Date of Award

Summer 2019

Project Type

Dissertation

Program or Major

Economics

Degree Name

Doctor of Philosophy

First Advisor

Ju-Chin Huang

Second Advisor

Neil Niman

Third Advisor

John Halstead

Abstract

This dissertation examines a set of behavioral and cognitive issues in the stated preference non-market valuation framework and economic pedagogy. Drawing from the fields of behavioral and environmental economics, this research examines two empirical deviations between theory and behavior, namely, anchoring effects and attribute non-attendance. This work contributes to the non-market valuation literature by attempting to correct for and explain these behavioral anomalies, both ex-ante and ex-post. In the presence of these anomalies, corrections are necessary if the tenets of welfare economics are to remain a viable analytical foundation for valuing environmental goods.

In the first chapter, I examine the issue of price anchoring in a discrete choice experiment. Price anchoring occurs in a DCE when respondents anchor their preferences for a good on the price presented in the choice exercise, causing bias in welfare estimates when the ‘anchor’ deviates from respondents’ true underlying preferences. The cheap talk approach of Cummings and Taylor (1999) is adapted as an ex-ante mechanism to mitigate anchoring bias. This approach is applied to a choice experiment used to examine consumers’ willingness-to-pay for local and organic agriculture in Northern New England. Results suggest that anchoring effects are present, though only for certain vegetable/attribute combinations. In particular, price anchoring increases WTP estimates between 26%-187%. Further, exposure to the anchoring-specific cheap-talk treatment can be associated with a reduction of anchoring bias between 30% and 82%.
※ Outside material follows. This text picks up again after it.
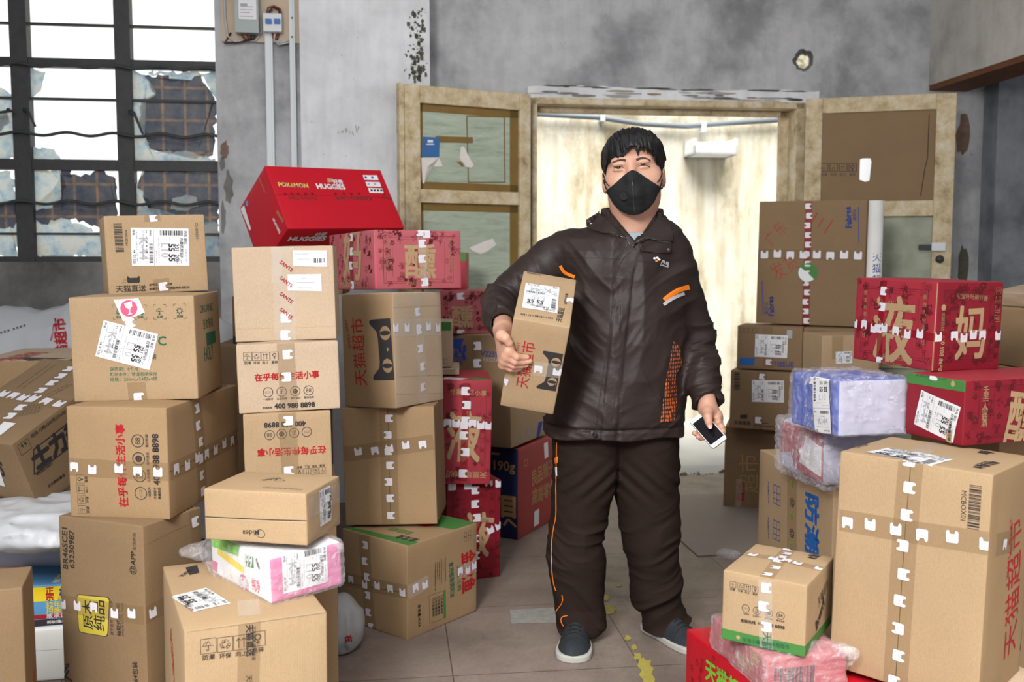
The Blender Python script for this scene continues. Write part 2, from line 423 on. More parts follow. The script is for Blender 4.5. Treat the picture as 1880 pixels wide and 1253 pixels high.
        if side:
            z = .040 * W_
            for sx in (.12, .85):
                for j, ch in enumerate(colm):
                    v = H_ * (.80 - j * .085); s.txt(face, ch, (sx * W_, v), (sx * W_ + z, v), gm, .02, px=False)
            s.txt(face, '天猫超市小事生活', (.34 * W_, .07 * H_), (.66 * W_, .07 * H_), gm, .02, px=False)
    def done(s):
        b_ = s.body.build('box_body', s.root)
        for k, a in s.parts.items():
            if a.f: a.build(k[0], s.root)
        return s.root
# ---------------------------------------------------------------- the room (its own axes: u along the back wall, v into it)
RO = Vector((.9, 5.53, 0)); RY = R_(7)
RM = Matrix.Translation(RO) @ Matrix.Rotation(RY, 4, 'Z')
RU = Vector((math.cos(RY), math.sin(RY), 0)); RV = Vector((-math.sin(RY), math.cos(RY), 0))
def rw(px, py, v):
    p = hit(px, py, RO + RV * v, RV) - RO
    return p.dot(RU), p.z
def room(a, name, kind='structure'):
    o = a.build(name); o.matrix_world = RM
    if kind: o['kind'] = kind
    return o
def boxv(a, u0, u1, v0, v1, z0, z1, mt):
    vs = [(u, v, z) for z in (z0, z1) for v in (v0, v1) for u in (u0, u1)]
    a.add(vs, [[0, 2, 3, 1], [4, 5, 7, 6], [0, 1, 5, 4], [2, 6, 7, 3], [0, 4, 6, 2], [1, 3, 7, 5]], mt)
def wallq(a, u0, u1, v, z0, z1, mt): a.add([(u0, v, z0), (u1, v, z0), (u1, v, z1), (u0, v, z1)], [[0, 1, 2, 3]], mt)

# plaster: cool grey lime wash, blotches, scratches, flaking at the corners
def plaster(name, base, dark, white=.5, seedz=0):
    m, nt, N, L, b = nm(name)
    tc = N.new('ShaderNodeTexCoord'); v = mapping(N, L, tc.outputs['Object'], loc=(seedz, seedz, 0))
    n1 = noise(N, L, v, 1.7, 6, .6); n2 = noise(N, L, v, 9, 5, .65); n3 = noise(N, L, mapping(N, L, v, (6, 6, .8)), 3, 4)
    r1 = ramp(N, [(.34, dark), (.5, base), (.70, tuple(min(1, x * 1.16) for x in base))]); L.new(n1, r1.inputs['Fac'])
    r2 = ramp(N, [(.30, (.78, .78, .78)), (.55, (1, 1, 1)), (.8, (1.06, 1.06, 1.06))]); L.new(n2, r2.inputs['Fac'])
    c = mixc(N, L, white, r1.outputs['Color'], r2.outputs['Color'], 'MULTIPLY')
    r3 = ramp(N, [(.30, (.80, .80, .82)), (.6, (1, 1, 1))]); L.new(n3, r3.inputs['Fac'])
    c = mixc(N, L, .5, c, r3.outputs['Color'], 'MULTIPLY')
    n4 = noise(N, L, v, 38, 4, .7); r4 = ramp(N, [(.27, (.35, .33, .30)), (.31, (1, 1, 1))]); L.new(n4, r4.inputs['Fac'])
    c = mixc(N, L, .8, c, r4.outputs['Color'], 'MULTIPLY')
    L.new(c, b.inputs['Base Color']); b.inputs['Roughness'].default_value = .9; b.inputs['Specular IOR Level'].default_value = .15
    bumpn(N, L, noise(N, L, v, 14, 8, .7), b, .35, .02)
plaster('plaster', (.47, .48, .50), (.25, .255, .27), .75)
plaster('plaster_light', (.70, .725, .76), (.58, .59, .615), .4, 3)
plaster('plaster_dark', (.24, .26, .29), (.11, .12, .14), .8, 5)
plaster('cement_grey', (.22, .215, .21), (.10, .10, .10), .8, 9)
plaster('beam_plaster', (.52, .50, .47), (.40, .38, .35), .5, 12)
mat('beam_wood', (.16, .065, .028), .7, noise=.5, nscale=5)
mat('brick_scar', (.20, .13, .10), .9, noise=.5, nscale=30, bump=.5, bscale=40)
mat('cement_soft', (.34, .33, .32), .9)
mat('mould', (.10, .10, .075), .95, noise=.5, nscale=50)
mat('wood_bare', (.30, .20, .12), .8, noise=.3, nscale=20, bump=.2)
def old_wood():
    m, nt, N, L, b = nm('old_wood')
    tc = N.new('ShaderNodeTexCoord'); v = tc.outputs['Object']
    n1 = noise(N, L, mapping(N, L, v, (1, 1, 1)), 9, 6, .7); n2 = noise(N, L, mapping(N, L, v, (14, 14, 14)), 2, 4)
    r = ramp(N, [(.28, (.16, .105, .065)), (.37, (.40, .31, .19)), (.50, (.58, .48, .30)), (.66, (.68, .62, .50))]); L.new(n1, r.inputs['Fac'])
    r2 = ramp(N, [(.3, (.75, .73, .7)), (.6, (1, 1, 1))]); L.new(n2, r2.inputs['Fac'])
    L.new(mixc(N, L, .7, r.outputs['Color'], r2.outputs['Color'], 'MULTIPLY'), b.inputs['Base Color'])
    b.inputs['Roughness'].default_value = .8; bumpn(N, L, n2, b, .4, .01)
old_wood()
def green_glass():
    # panes painted over pale green, streaky
    m, nt, N, L, b = nm('green_pane')
    tc = N.new('ShaderNodeTexCoord'); v = tc.outputs['Object']
    n1 = noise(N, L, mapping(N, L, v, (1, 1, 5)), 6, 6, .65, .5)
    r = ramp(N, [(.3, (.26, .32, .25)), (.5, (.37, .44, .35)), (.72, (.46, .52, .43))]); L.new(n1, r.inputs['Fac'])
    L.new(r.outputs['Color'], b.inputs['Base Color']); b.inputs['Roughness'].default_value = .35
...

In the second chapter, we attempt to explain the presence of attribute non-attendance (ANA) in the discrete choice experiment through previous purchasing experience. Attribute non-attendance arises in the DCE framework if decision-makers do not attend to all of the attributes presented in the choice exercise and is inferred via the method developed in Hess and Hensher (2010). Results show that the inferred ANA method of Hess and Hensher (2010) uncovers non-attendance in both the local and organic attribute in this choice experiment for tomatoes. In particular, we find that inferred measures of ANA fall when estimating separately by those respondents with and without previous market experience. With respect to welfare estimates, we find that after controlling for previous purchasing experience, WTP estimates increase from $0.91 to $1.12 per pound on the local attribute and increase from $0.98 per pound to $1.18 per pound on the organic attribute. A latent class model is used to corroborate these findings, with the intent of uncovering groups of respondents within the data. This analysis uncovered two groups of respondents who vary in their underlying preference structure, one of which groups exhibited zero preference for the local and organic attributes, mimicking the behavior of those respondents who are thought to be “not-attending”, while the other exhibits strong preferences for each of these attributes. Given this finding, there was no statistical difference between the two groups in terms of previous market experience for either attribute. Overall, this analysis contributes to the literature explaining ANA in the choice experiment framework and provides methodological recommendations for the design of choice experiments.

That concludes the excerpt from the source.